La signora Hughes dice, nella sua intervista, che serie di questo genere sono pericolose per persone che soffrono di disturbi mentali e che vogliono provare a imitare Jeffrey Dahmer. La donna non ha però completamente ragione: quando viene realizzato un prodotto come “Mostro”, l’intenzione degli scrittori è di far conoscere una storia che altrimenti sarebbe sconosciuta alle persone, soprattutto a quelle non americane che non conoscono la storia di quest’uomo. Dunque “Dahmer”, e le serie sulla sua falsa riga, hanno uno scopo informativo, e vogliono anche far capire dove si ha sbagliato con questi soggetti, in modo che tragici eventi come quelli raccontati non avvengano più. Molte serie tratte da storie vere utilizzano, per esplicitare ancora di più questo messaggio, scritte che compaiono prima e dopo gli episodi, che fanno una cronaca degli eventi realmente accaduti e permettono di capire se e dove la storia viene distorta o romanzata a scopi televisivi e dove invece non si tratta d’altro che della crudeltà dei fatti.
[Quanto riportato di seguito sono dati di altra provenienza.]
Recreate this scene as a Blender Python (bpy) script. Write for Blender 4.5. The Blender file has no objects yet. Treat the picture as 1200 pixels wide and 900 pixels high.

Il caso ha riaperto un grande dibattito che su Internet viene affrontato frequentemente: tutte le storie possono essere raccontate sul grande o piccolo schermo, oppure si potrebbe evitare di parlare di alcuni eventi in segno di rispetto?
La società di oggi sta imparando a sdoganare molti argomenti che prima erano ritenuti tabù, e infatti capita sempre più frequentemente di vedere film e serie più “particolari”, che raccontano storie che a primo impatto ci sembrano inadatte o troppo eccentriche. Ma ogni storia, secondo me, merita di essere raccontata se essa ha un messaggio da dare, uno spunto su cui riflettere, un punto di vista nuovo, in grado di farci cambiare il modo di vedere il mondo o un nuova maniera di rappresentare anche ciò che ci sembra scontato.
Il bello del cinema e della televisione è proprio questo.